▶ **PROVIDED MATERIAL**
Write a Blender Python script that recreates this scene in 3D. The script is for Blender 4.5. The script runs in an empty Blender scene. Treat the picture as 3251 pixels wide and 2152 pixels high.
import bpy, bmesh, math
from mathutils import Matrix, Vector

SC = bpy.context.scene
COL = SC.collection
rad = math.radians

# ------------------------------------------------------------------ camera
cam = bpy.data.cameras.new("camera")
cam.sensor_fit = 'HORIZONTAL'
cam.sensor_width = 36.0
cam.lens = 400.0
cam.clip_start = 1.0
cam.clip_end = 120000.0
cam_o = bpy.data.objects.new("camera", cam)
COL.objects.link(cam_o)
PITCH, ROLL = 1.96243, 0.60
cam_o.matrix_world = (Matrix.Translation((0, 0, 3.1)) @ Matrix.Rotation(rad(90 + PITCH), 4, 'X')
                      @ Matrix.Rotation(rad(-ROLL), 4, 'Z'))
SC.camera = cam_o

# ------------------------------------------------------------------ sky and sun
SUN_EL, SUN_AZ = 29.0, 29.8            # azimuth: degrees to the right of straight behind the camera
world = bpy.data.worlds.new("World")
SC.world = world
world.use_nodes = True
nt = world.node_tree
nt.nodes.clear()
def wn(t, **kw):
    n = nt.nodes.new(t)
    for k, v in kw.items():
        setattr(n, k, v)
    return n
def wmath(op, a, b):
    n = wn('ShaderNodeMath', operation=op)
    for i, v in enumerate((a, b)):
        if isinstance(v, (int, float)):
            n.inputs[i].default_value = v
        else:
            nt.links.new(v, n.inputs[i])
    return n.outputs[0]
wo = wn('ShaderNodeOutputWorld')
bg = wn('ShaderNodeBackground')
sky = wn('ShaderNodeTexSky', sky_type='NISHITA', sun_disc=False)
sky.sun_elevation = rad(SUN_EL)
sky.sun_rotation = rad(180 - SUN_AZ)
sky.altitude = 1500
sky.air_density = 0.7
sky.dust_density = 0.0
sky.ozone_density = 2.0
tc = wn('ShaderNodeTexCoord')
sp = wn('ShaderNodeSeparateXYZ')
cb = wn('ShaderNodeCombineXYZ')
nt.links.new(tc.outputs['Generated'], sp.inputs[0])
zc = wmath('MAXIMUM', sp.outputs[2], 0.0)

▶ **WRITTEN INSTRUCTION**
Your output must be the lines of the material above, from the first through the line that contains "SC.camera = cam_o", copied exactly. Include both endpoints and nothing else.

▶ **RESULT OF THIS EXERCISE**
Write a Blender Python script that recreates this scene in 3D. The script is for Blender 4.5. The script runs in an empty Blender scene. Treat the picture as 3251 pixels wide and 2152 pixels high.
import bpy, bmesh, math
from mathutils import Matrix, Vector

SC = bpy.context.scene
COL = SC.collection
rad = math.radians

# ------------------------------------------------------------------ camera
cam = bpy.data.cameras.new("camera")
cam.sensor_fit = 'HORIZONTAL'
cam.sensor_width = 36.0
cam.lens = 400.0
cam.clip_start = 1.0
cam.clip_end = 120000.0
cam_o = bpy.data.objects.new("camera", cam)
COL.objects.link(cam_o)
PITCH, ROLL = 1.96243, 0.60
cam_o.matrix_world = (Matrix.Translation((0, 0, 3.1)) @ Matrix.Rotation(rad(90 + PITCH), 4, 'X')
                      @ Matrix.Rotation(rad(-ROLL), 4, 'Z'))
SC.camera = cam_o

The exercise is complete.